Tax law takes nine-iron to golf deductions

National Post


It has been said that taxes and golf are very similar — you drive your heart out for the green, and then end up in the hole. And that’s exactly where you could end up if you try to deduct those green fees.

Generally speaking, you can deduct legitimate business expenses incurred for the purpose of earning income provided the expenses are reasonable and are not personal in nature.

There are, however, some exceptions to this general rule, which limit or restrict the deductibility of otherwise legitimate business expenses. For example, you can deduct only 50% of the cost of business meals or entertainment, such as hockey tickets, even if you take your top client to dinner and the game.

The rationale for this limitation is that some level of personal enjoyment is inherent in either the meal being consumed or the entertainment being enjoyed, although hardened Leafs or Habs fans may disagree with the latter point.

When it comes to golf, however, the Tax Act is very strict in that both green fees as well as golf club membership dues are simply never deductible, no matter how strong your case may be that the expenses are being incurred to entertain clients or customers and generate income.

This harsh treatment of golf is no mere accident and can be traced back nearly 40 years to the major tax-reform proposals of 1972.

This was a conscious decision made by Parliament in which it was felt that the direct business purpose associated with certain expenses, such as golf, was “accessory or subordinate to the recreational and personal nature of the … golf activity,” as the Department of Finance remarked in a 1996 roundtable discussion.

According to Finance, the limitation on the deductibility of golf is “designed to ensure that businesses assume their fair share of the tax burden and to prevent ordinary taxpayers from subsidizing the deduction by businesses of entertainment expenses that are altogether discretionary.”

The deductibility of golf expenses, however, is only one side of the coin. On the other is the taxable benefit associated with a corporately paid golf membership. In the past number of years, at least two tax cases challenged this point.

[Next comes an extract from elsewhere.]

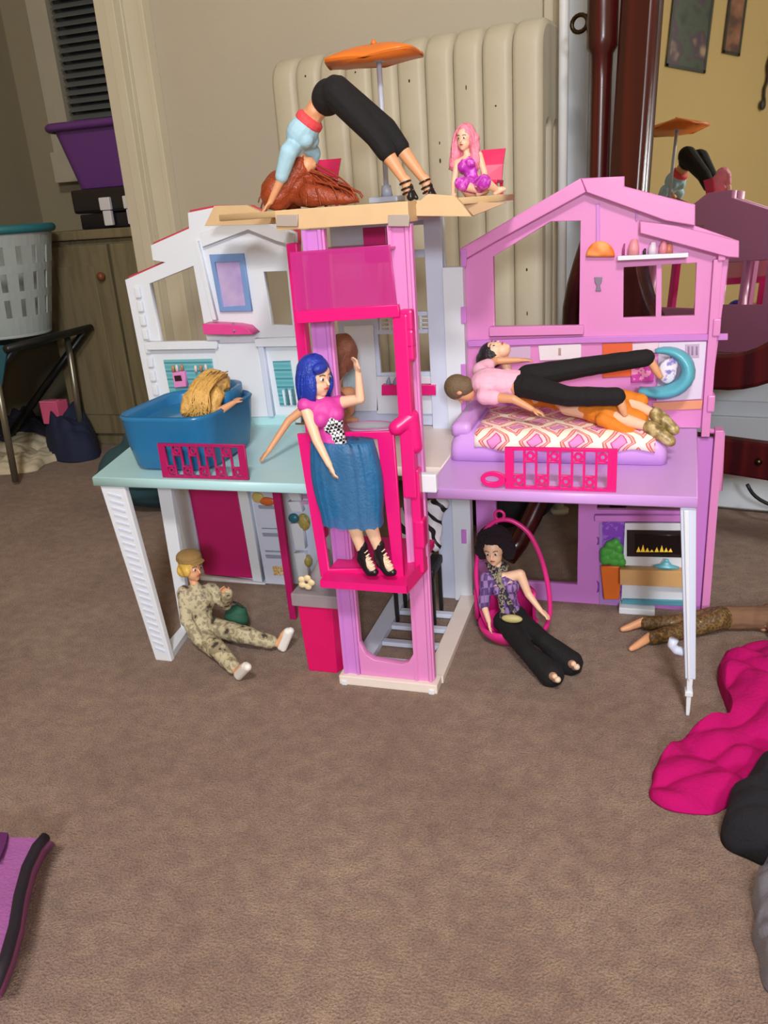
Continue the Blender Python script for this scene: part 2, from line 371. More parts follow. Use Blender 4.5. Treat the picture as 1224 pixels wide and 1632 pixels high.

The first involved Duncan Gillis, who was successful in convincing a Tax Court judge that the taxable benefit he was assessed in respect of a corporate golf membership should be substantially reduced since the corporation received a significant business advantage, which ultimately led to increased sales, through its purchase of the golf membership.

The second case concerned Henry Rachfalowski, an insurance executive who was assessed by the Canada Revenue Agency for the value of a golf club membership notwithstanding that he “hated golf, could not golf and did not golf.” When the company offered him the membership, Mr. Rachfalowski even tried to refuse it and requested the cash equivalent, which his company refused. As a result, former Chief Justice Bowman found there to be no personal taxable benefit associated with the membership.